Would you extract the whole listing below and retype it exactly?

■ DATA SECTION
>> BEGIN
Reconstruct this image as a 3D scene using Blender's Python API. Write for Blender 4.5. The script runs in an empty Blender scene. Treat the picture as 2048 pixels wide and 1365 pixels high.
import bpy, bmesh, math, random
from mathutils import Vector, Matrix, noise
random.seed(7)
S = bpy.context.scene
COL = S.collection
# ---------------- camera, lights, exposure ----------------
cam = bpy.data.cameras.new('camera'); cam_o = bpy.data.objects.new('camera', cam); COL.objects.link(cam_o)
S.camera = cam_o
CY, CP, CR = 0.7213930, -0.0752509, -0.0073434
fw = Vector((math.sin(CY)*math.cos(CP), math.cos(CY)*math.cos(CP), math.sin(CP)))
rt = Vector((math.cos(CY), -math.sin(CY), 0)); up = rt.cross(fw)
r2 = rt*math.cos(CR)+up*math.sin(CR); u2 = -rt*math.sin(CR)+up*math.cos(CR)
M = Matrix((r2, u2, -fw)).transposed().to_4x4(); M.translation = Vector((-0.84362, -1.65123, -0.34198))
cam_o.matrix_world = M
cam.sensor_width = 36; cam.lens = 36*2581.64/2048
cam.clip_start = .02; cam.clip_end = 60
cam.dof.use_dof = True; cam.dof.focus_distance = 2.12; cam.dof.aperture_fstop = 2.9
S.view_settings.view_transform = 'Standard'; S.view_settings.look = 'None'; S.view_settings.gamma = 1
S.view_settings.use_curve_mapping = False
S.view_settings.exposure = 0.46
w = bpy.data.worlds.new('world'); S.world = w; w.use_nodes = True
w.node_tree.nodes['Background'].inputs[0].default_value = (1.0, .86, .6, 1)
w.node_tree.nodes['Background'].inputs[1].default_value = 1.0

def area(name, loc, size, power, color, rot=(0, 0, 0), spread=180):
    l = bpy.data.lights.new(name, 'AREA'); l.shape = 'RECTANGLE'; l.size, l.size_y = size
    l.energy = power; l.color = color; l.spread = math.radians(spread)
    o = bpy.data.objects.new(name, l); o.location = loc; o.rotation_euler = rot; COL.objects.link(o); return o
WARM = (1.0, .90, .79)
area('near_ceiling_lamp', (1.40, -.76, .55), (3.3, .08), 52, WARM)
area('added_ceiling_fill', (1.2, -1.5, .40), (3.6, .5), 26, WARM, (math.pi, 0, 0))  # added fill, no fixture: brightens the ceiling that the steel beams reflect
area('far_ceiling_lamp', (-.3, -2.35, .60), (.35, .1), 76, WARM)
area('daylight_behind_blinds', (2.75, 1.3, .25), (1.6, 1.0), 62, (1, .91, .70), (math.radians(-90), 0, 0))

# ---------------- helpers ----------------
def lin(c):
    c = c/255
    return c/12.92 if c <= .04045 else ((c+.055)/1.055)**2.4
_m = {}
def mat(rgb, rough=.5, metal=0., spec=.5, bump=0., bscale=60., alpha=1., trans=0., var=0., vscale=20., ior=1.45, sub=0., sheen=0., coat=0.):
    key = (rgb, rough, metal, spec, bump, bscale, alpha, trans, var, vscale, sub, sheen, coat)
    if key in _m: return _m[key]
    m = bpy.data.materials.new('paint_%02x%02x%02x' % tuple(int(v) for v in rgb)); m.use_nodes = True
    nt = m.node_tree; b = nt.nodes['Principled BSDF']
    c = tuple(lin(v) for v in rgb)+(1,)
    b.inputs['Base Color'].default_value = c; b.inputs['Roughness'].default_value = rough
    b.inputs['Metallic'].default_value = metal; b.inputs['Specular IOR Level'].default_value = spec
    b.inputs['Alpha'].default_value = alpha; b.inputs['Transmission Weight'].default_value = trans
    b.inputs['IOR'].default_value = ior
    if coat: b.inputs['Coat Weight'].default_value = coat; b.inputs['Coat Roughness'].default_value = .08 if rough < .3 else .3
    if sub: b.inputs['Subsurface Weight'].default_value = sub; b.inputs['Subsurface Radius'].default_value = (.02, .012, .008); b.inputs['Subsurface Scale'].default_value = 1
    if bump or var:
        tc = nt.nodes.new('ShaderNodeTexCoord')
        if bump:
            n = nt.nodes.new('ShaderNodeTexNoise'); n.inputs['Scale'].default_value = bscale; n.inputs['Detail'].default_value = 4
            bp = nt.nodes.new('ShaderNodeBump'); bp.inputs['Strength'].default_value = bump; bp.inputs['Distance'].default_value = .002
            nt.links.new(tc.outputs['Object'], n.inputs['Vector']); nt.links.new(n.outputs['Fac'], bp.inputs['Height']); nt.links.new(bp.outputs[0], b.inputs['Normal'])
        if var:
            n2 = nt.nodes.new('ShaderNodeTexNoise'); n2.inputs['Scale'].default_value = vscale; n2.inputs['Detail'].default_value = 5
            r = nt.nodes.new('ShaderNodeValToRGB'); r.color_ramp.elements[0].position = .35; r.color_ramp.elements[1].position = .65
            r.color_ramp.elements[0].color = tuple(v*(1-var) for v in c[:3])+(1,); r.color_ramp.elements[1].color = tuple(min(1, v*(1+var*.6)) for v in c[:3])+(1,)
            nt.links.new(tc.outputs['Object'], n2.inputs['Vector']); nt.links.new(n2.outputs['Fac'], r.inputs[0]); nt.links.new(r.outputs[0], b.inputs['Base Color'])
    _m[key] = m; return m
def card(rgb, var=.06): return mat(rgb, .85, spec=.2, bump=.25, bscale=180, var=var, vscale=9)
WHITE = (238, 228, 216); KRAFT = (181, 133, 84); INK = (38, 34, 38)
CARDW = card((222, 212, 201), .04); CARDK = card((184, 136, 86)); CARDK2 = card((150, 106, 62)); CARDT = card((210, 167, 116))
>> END
■ RESULT
Reconstruct this image as a 3D scene using Blender's Python API. Write for Blender 4.5. The script runs in an empty Blender scene. Treat the picture as 2048 pixels wide and 1365 pixels high.
import bpy, bmesh, math, random
from mathutils import Vector, Matrix, noise
random.seed(7)
S = bpy.context.scene
COL = S.collection
# ---------------- camera, lights, exposure ----------------
cam = bpy.data.cameras.new('camera'); cam_o = bpy.data.objects.new('camera', cam); COL.objects.link(cam_o)
S.camera = cam_o
CY, CP, CR = 0.7213930, -0.0752509, -0.0073434
fw = Vector((math.sin(CY)*math.cos(CP), math.cos(CY)*math.cos(CP), math.sin(CP)))
rt = Vector((math.cos(CY), -math.sin(CY), 0)); up = rt.cross(fw)
r2 = rt*math.cos(CR)+up*math.sin(CR); u2 = -rt*math.sin(CR)+up*math.cos(CR)
M = Matrix((r2, u2, -fw)).transposed().to_4x4(); M.translation = Vector((-0.84362, -1.65123, -0.34198))
cam_o.matrix_world = M
cam.sensor_width = 36; cam.lens = 36*2581.64/2048
cam.clip_start = .02; cam.clip_end = 60
cam.dof.use_dof = True; cam.dof.focus_distance = 2.12; cam.dof.aperture_fstop = 2.9
S.view_settings.view_transform = 'Standard'; S.view_settings.look = 'None'; S.view_settings.gamma = 1
S.view_settings.use_curve_mapping = False
S.view_settings.exposure = 0.46
w = bpy.data.worlds.new('world'); S.world = w; w.use_nodes = True
w.node_tree.nodes['Background'].inputs[0].default_value = (1.0, .86, .6, 1)
w.node_tree.nodes['Background'].inputs[1].default_value = 1.0

def area(name, loc, size, power, color, rot=(0, 0, 0), spread=180):
    l = bpy.data.lights.new(name, 'AREA'); l.shape = 'RECTANGLE'; l.size, l.size_y = size
    l.energy = power; l.color = color; l.spread = math.radians(spread)
    o = bpy.data.objects.new(name, l); o.location = loc; o.rotation_euler = rot; COL.objects.link(o); return o
WARM = (1.0, .90, .79)
area('near_ceiling_lamp', (1.40, -.76, .55), (3.3, .08), 52, WARM)
area('added_ceiling_fill', (1.2, -1.5, .40), (3.6, .5), 26, WARM, (math.pi, 0, 0))  # added fill, no fixture: brightens the ceiling that the steel beams reflect
area('far_ceiling_lamp', (-.3, -2.35, .60), (.35, .1), 76, WARM)
area('daylight_behind_blinds', (2.75, 1.3, .25), (1.6, 1.0), 62, (1, .91, .70), (math.radians(-90), 0, 0))

# ---------------- helpers ----------------
def lin(c):
    c = c/255
    return c/12.92 if c <= .04045 else ((c+.055)/1.055)**2.4
_m = {}
def mat(rgb, rough=.5, metal=0., spec=.5, bump=0., bscale=60., alpha=1., trans=0., var=0., vscale=20., ior=1.45, sub=0., sheen=0., coat=0.):
    key = (rgb, rough, metal, spec, bump, bscale, alpha, trans, var, vscale, sub, sheen, coat)
    if key in _m: return _m[key]
    m = bpy.data.materials.new('paint_%02x%02x%02x' % tuple(int(v) for v in rgb)); m.use_nodes = True
    nt = m.node_tree; b = nt.nodes['Principled BSDF']
    c = tuple(lin(v) for v in rgb)+(1,)
    b.inputs['Base Color'].default_value = c; b.inputs['Roughness'].default_value = rough
    b.inputs['Metallic'].default_value = metal; b.inputs['Specular IOR Level'].default_value = spec
    b.inputs['Alpha'].default_value = alpha; b.inputs['Transmission Weight'].default_value = trans
    b.inputs['IOR'].default_value = ior
    if coat: b.inputs['Coat Weight'].default_value = coat; b.inputs['Coat Roughness'].default_value = .08 if rough < .3 else .3
    if sub: b.inputs['Subsurface Weight'].default_value = sub; b.inputs['Subsurface Radius'].default_value = (.02, .012, .008); b.inputs['Subsurface Scale'].default_value = 1
    if bump or var:
        tc = nt.nodes.new('ShaderNodeTexCoord')
        if bump:
            n = nt.nodes.new('ShaderNodeTexNoise'); n.inputs['Scale'].default_value = bscale; n.inputs['Detail'].default_value = 4
            bp = nt.nodes.new('ShaderNodeBump'); bp.inputs['Strength'].default_value = bump; bp.inputs['Distance'].default_value = .002
            nt.links.new(tc.outputs['Object'], n.inputs['Vector']); nt.links.new(n.outputs['Fac'], bp.inputs['Height']); nt.links.new(bp.outputs[0], b.inputs['Normal'])
        if var:
            n2 = nt.nodes.new('ShaderNodeTexNoise'); n2.inputs['Scale'].default_value = vscale; n2.inputs['Detail'].default_value = 5
            r = nt.nodes.new('ShaderNodeValToRGB'); r.color_ramp.elements[0].position = .35; r.color_ramp.elements[1].position = .65
            r.color_ramp.elements[0].color = tuple(v*(1-var) for v in c[:3])+(1,); r.color_ramp.elements[1].color = tuple(min(1, v*(1+var*.6)) for v in c[:3])+(1,)
            nt.links.new(tc.outputs['Object'], n2.inputs['Vector']); nt.links.new(n2.outputs['Fac'], r.inputs[0]); nt.links.new(r.outputs[0], b.inputs['Base Color'])
    _m[key] = m; return m
def card(rgb, var=.06): return mat(rgb, .85, spec=.2, bump=.25, bscale=180, var=var, vscale=9)
WHITE = (238, 228, 216); KRAFT = (181, 133, 84); INK = (38, 34, 38)
CARDW = card((222, 212, 201), .04); CARDK = card((184, 136, 86)); CARDK2 = card((150, 106, 62)); CARDT = card((210, 167, 116))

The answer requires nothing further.